La meilleure manière d’y parvenir est de nommer au ministère de la Défense un inspecteur général qui aurait tous pouvoirs pour étudier les mesures prises par le gouvernement, le ministère de la Défense et les marchés publics. Cet inspecteur examinerait les activités pour s’assurer qu’elles sont conformes aux politiques générales établies par le gouvernement. Son bureau aurait pour mission de déceler le gaspillage et d’enquêter sur de possibles malversations ou mauvais usages des fonds. En outre, ce nouvel inspecteur général devrait avoir le pouvoir de rouvrir des marchés publics et de porter des accusations si nécessaire.  Ainsi,

RECOMMANDATION 6
Le ministère de la Défense nationale doit créer le poste d’inspecteur général (IG) avec les outils et le financement nécessaires pour qu’il puisse s’acquitter de ses missions. Cette personne relèverait du ministre de la Défense nationale et aurait tous les pouvoirs d’intervention, de vérification et d’enquête afférents, tant sur le plan militaire que sur le plan judiciaire. 
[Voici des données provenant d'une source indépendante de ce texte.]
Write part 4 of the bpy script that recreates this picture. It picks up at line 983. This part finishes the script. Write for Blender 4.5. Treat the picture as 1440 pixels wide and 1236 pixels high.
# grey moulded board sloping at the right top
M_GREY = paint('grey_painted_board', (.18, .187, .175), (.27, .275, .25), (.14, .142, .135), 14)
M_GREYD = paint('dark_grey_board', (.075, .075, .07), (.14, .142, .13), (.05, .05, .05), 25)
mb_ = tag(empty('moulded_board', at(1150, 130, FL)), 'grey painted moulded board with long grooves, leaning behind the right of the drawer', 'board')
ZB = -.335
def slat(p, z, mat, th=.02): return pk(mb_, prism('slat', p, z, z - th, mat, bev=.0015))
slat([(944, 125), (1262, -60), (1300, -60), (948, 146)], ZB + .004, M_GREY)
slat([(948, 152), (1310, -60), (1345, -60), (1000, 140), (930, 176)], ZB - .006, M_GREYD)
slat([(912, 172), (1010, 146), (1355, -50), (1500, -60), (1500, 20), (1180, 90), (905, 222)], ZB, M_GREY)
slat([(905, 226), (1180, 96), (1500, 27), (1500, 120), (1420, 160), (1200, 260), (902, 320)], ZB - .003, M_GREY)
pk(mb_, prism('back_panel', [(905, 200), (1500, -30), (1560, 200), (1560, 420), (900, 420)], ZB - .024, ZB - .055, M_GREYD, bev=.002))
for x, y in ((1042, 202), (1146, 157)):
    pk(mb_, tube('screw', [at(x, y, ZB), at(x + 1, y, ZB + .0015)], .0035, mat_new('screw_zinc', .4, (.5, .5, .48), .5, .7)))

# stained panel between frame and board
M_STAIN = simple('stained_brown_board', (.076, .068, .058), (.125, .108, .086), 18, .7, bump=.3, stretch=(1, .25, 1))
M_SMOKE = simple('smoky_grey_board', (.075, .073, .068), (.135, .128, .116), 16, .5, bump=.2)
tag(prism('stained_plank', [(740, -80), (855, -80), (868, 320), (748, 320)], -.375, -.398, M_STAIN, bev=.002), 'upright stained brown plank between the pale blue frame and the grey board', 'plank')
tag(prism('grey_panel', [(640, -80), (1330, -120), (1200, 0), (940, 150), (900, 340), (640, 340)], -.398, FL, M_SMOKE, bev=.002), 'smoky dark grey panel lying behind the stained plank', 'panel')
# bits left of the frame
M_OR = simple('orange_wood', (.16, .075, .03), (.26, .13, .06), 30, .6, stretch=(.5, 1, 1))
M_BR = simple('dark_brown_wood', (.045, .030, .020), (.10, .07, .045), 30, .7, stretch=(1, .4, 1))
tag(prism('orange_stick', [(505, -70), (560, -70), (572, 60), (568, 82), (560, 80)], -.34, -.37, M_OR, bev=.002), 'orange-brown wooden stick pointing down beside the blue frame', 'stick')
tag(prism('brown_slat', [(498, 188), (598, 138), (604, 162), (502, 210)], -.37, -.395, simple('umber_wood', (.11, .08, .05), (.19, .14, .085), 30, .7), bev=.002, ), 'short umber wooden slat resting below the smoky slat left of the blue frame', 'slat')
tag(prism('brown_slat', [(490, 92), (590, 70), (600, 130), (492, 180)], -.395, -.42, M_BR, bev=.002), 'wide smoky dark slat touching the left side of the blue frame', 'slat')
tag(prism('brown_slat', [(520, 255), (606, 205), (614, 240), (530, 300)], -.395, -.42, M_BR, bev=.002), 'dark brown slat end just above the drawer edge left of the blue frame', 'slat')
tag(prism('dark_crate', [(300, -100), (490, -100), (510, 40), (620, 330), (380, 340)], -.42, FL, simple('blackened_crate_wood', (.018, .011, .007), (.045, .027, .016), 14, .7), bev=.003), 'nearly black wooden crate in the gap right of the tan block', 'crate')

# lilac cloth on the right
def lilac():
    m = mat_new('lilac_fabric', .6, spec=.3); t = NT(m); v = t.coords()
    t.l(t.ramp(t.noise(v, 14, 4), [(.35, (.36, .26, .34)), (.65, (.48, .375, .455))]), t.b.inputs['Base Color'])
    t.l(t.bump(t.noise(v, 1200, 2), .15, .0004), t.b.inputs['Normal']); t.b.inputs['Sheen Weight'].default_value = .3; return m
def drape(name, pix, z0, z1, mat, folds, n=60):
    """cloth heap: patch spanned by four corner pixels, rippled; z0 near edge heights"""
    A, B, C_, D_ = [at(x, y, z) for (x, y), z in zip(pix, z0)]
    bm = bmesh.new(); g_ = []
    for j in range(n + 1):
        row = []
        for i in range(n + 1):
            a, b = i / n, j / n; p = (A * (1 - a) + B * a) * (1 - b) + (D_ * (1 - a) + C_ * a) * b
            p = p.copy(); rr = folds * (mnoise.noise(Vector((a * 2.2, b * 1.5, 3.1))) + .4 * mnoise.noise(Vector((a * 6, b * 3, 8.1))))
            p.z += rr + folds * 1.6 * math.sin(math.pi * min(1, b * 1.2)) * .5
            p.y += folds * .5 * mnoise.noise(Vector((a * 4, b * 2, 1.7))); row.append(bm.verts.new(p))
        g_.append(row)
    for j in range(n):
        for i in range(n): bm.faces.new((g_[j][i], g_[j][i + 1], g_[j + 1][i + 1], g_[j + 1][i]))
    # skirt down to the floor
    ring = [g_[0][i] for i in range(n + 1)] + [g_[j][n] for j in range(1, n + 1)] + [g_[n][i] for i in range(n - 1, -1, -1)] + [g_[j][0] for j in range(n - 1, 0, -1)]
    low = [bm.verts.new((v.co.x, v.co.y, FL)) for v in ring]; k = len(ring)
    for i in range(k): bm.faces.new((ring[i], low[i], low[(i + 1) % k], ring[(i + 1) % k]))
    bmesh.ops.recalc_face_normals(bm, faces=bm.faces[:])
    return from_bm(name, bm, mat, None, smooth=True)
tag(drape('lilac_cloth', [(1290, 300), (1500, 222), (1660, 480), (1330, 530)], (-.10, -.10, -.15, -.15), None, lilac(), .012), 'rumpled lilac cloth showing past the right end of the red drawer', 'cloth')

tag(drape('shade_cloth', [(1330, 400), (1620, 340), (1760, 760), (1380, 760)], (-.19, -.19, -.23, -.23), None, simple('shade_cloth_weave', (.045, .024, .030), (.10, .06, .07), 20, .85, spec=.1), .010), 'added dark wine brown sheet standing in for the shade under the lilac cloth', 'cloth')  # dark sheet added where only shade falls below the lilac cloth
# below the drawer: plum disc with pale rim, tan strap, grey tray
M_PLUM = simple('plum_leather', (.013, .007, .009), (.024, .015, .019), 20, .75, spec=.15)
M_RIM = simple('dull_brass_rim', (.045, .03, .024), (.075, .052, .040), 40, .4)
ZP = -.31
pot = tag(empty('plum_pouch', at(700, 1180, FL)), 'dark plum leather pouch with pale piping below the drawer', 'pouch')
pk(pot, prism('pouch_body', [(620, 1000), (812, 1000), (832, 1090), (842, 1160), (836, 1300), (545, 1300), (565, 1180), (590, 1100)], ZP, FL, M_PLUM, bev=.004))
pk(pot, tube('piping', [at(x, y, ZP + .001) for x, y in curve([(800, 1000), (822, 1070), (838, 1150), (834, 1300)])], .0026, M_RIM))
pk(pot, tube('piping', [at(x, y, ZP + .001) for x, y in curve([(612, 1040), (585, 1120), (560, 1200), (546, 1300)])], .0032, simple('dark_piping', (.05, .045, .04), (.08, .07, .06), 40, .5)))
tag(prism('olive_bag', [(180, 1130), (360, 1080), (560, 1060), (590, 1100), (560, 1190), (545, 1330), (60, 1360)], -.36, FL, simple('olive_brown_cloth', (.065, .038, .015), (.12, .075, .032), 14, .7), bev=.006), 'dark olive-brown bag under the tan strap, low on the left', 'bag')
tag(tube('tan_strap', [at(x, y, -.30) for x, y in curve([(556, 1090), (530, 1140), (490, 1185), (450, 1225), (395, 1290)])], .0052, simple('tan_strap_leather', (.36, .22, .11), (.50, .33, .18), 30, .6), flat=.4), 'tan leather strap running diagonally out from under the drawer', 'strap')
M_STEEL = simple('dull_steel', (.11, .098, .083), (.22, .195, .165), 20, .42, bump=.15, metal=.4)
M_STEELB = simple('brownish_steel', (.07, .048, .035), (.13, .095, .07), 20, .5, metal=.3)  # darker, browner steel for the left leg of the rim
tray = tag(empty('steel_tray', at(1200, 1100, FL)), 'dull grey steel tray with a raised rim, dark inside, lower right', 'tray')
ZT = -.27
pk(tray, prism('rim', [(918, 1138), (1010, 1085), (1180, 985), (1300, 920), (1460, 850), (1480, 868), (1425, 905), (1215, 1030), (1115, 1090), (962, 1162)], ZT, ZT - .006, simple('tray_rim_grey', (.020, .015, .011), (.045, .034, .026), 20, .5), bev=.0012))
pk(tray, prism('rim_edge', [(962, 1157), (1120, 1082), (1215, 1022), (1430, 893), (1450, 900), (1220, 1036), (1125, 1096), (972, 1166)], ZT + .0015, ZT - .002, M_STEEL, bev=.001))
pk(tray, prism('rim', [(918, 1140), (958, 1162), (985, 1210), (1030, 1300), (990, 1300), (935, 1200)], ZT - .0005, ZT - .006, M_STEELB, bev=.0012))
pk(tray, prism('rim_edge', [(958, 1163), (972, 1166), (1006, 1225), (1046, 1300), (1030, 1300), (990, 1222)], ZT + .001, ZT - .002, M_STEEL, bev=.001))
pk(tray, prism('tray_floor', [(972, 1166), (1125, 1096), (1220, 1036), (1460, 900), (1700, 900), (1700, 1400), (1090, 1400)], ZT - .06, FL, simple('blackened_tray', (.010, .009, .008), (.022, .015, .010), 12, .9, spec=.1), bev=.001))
Il est essentiel qu’au sein même des Forces armées canadiennes, nous puissions avoir un organisme indépendant, redevable au ministre, capable d’évaluer et de suivre toutes les étapes de la procédure d’acquisition afin de prévenir tout imbroglio administratif et s’assurer que les intérêts des contribuables et des militaires sont compatibles. Nous avons besoin cependant d’un organisme ayant des pouvoirs plus grands que la simple vérification et recommandation. Il est impératif, dans l’intérêt public, de le doter d’un pouvoir de prévention mais également d’un pouvoir d’intervention et d’enquête judiciaire permettant la réouverture des marchés, voire la capacité de porter des accusations au pénal et au civil dans les cas d’abus, de malversations, de fraude ou d’incapacité à respecter les objectifs fixés dans le marché conclu. Plusieurs pays comme la France, la Grande-Bretagne, la Pologne, la Roumanie et les États-Unis se sont dotés d’un organisme semblable, qui relève soit du ministère des Finances, soit de la Police nationale, soit du ministère de la Défense.

CONCLUSION
Le Parti libéral du Canada propose une série de recommandations supplémentaires au dit rapport afin de nous assurer que la procédure d’acquisition des équipements militaires est plus transparente, plus efficace, plus respectueuse des contribuables. Il s’agit de concilier les besoins légitimes de nos militaires et l’incontournable nécessité d’appliquer des principes moteurs et une procédure de reddition de comptes dans une structure permettant de prévenir les imbroglios et impairs et d’y remédier. Il va de soi que nous pensons que la nouvelle structure proposée doit prévoir une procédure décisionnelle également flexible et pouvoir s’appliquer aux cas urgents (et exceptionnels). Nous croyons que nous devons fournir de bons équipements à nos troupes, mais nous croyons également qu’il faut aussi faire preuve de diligence. Nous devons établir des mécanismes de vérification au ministère de la Défense nationale en réorganisant le ministère afin de rendre plus transparent la procédure d’adjudication des marchés publics et d’assurer la reddition de comptes pour les décisions qui sont prises. Nous avons besoin d’une agence d’experts indépendante qui pourra nous assurer que tous les marchés publics sont accordés selon le mérite et ne sont pas perçus comme la décision d’une seule personne qui aurait choisi ses amis.

Toutes les mesures supplémentaires proposées, chapeautées par l’inspecteur général (IG), permettront d’améliorer la procédure d’acquisition actuelle, de répondre aux objectifs militaires fixés par le gouvernement (et nos Forces armées) et de protéger l’intérêt public.